→ GIVEN TASK:
Copy out every line that contains "from".

GIVEN MATERIAL start

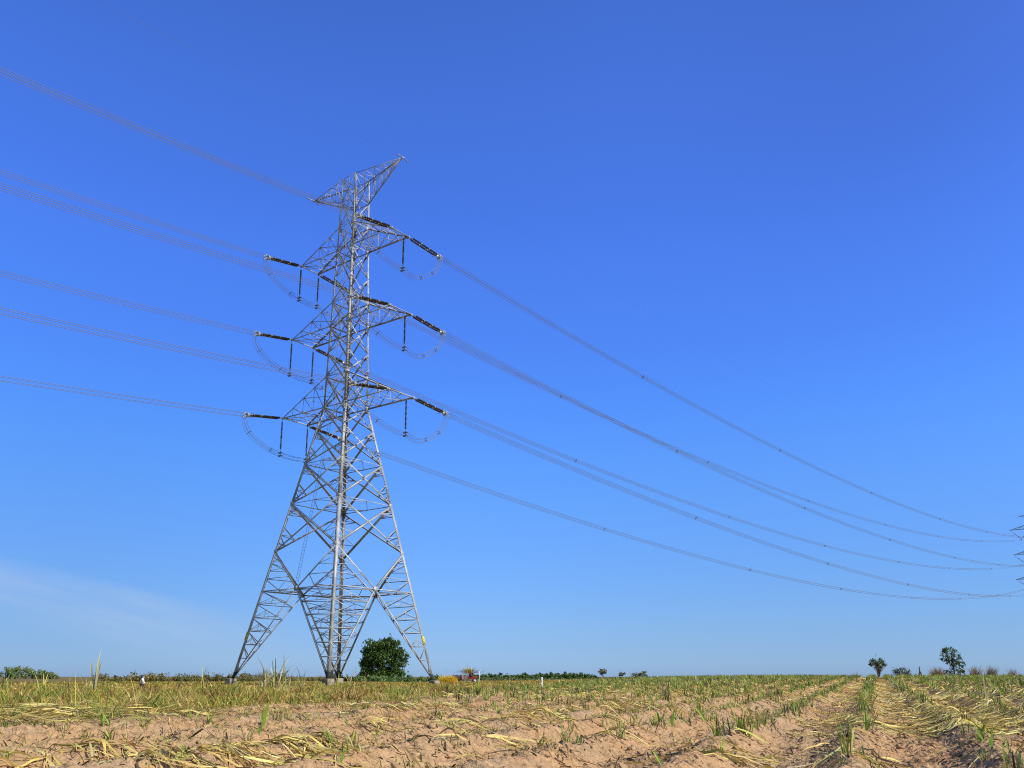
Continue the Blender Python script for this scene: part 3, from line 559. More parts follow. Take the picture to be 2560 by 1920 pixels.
# dark belt far behind the field, with trees sticking out of it
def belt(name, u0, u1, ytop, ybase, r, pal, n, leaf, label, cat, seed, step=7, kind='stuff', depth=4., jit=.25):
    VV, FF, CC, o = [], [], [], 0; us = np.arange(u0, u1, step)
    for i, u in enumerate(us):
        j = rng.uniform(-jit, jit); yt = ytop(u) if callable(ytop) else ytop; pm = PXM(r); H = (ybase - yt) * pm * (1 + j); b = at(u + rng.uniform(-3, 3), ybase, r + rng.uniform(-depth, depth))
        v, f, c = leaf_cloud((b[0], b[1], b[2] + H * .45), (step * pm * 1.0, step * pm * 1.0, H * .5), n, leaf, pal, 8, .4, .3, seed + i)
        VV.append(v); FF.append(f + o); CC.append(c); o += len(v)
    return tag(build(name, np.concatenate(VV), np.concatenate(FF), LEAFM, col=np.concatenate(CC)), label, cat, None, kind)
DK = [(.10, .18, .035, 3), (.14, .22, .05, 2), (.07, .12, .03, 2)]
belt('treeline', 1175, 1492, lambda u: 1684.5 + (3 if u < 1290 else 0) + (4 * (u - 1440) / 50 if u > 1440 else 0), 1706, 420, DK, 330, .42, 'dark green belt of distant trees right of the farm truck', 'tree belt', 300, 3, jit=.10, depth=9)
belt('treeline', 1490, 1720, lambda u: 1696, 1702, 520, [(.09, .10, .05, 1), (.12, .12, .06, 1)], 50, .5, 'low thin far scrub along the horizon right of the umbrella tree', 'far scrub', 380, 6)
BELT = [(1223, 1685, 8, 'first little tree above the dark belt, nearest the truck'), (1237, 1686, 9, 'second little tree above the dark belt from the truck'), (1251, 1683, 9, 'third little tree above the dark belt from the truck'), (1313, 1681, 9, 'little tree above the belt left of the white post'), (1366, 1684, 8, 'little tree above the belt just right of the white post'), (1376, 1684, 11, 'broader little tree beside the one right of the post'), (1413, 1681, 9, 'left of two twin little trees above the belt'), (1424, 1682, 9, 'right of two twin little trees above the belt'), (1454, 1682, 8, 'last little tree above the right part of the belt')]
for i, (u, yt, w, lb) in enumerate(BELT): tree(u, yt, 1700, w, 440, lb, [(.13, .17, .08, 1), (.10, .14, .08, 1)], 150, .45, .12, .35, 8, 60 + i, .3, .3, group='little trees above the dark belt', limbn=3)
GU = [(.23, .24, .14, 2), (.18, .20, .12, 2), (.27, .26, .17, 1)]
tree(1508, 1671, 1702, 27, 400, 'umbrella-shaped sparse tree with pale stem on the horizon', GU, 420, .4, .22, .5, 16, 71, .5, .2, blobs=[(0, .80, .42, .17, 3), (-.22, .62, .2, .12, 1), (.2, .6, .2, .12, 1)], flat=1.2)
tree(1556, 1680, 1702, 20, 400, 'flat-topped thin tree right of the umbrella tree', GU, 260, .36, .13, .5, 12, 72, .5, .22, blobs=[(0, .78, .5, .18, 3), (-.3, .6, .2, .12, 1)], flat=1.2)
tree(1590, 1682, 1702, 26, 400, 'low sprawling tree left of the last horizon tree', GU, 330, .4, .14, .2, 14, 73, .4, .25)
tree(1608, 1679, 1702, 24, 400, 'rounded olive tree, last of the horizon trees', GU, 420, .4, .16, .15, 16, 74, .4, .24)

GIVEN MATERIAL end

→ RESPONSE TO THIS EXERCISE:
Continue the Blender Python script for this scene: part 3, from line 559. More parts follow. Take the picture to be 2560 by 1920 pixels.
BELT = [(1223, 1685, 8, 'first little tree above the dark belt, nearest the truck'), (1237, 1686, 9, 'second little tree above the dark belt from the truck'), (1251, 1683, 9, 'third little tree above the dark belt from the truck'), (1313, 1681, 9, 'little tree above the belt left of the white post'), (1366, 1684, 8, 'little tree above the belt just right of the white post'), (1376, 1684, 11, 'broader little tree beside the one right of the post'), (1413, 1681, 9, 'left of two twin little trees above the belt'), (1424, 1682, 9, 'right of two twin little trees above the belt'), (1454, 1682, 8, 'last little tree above the right part of the belt')]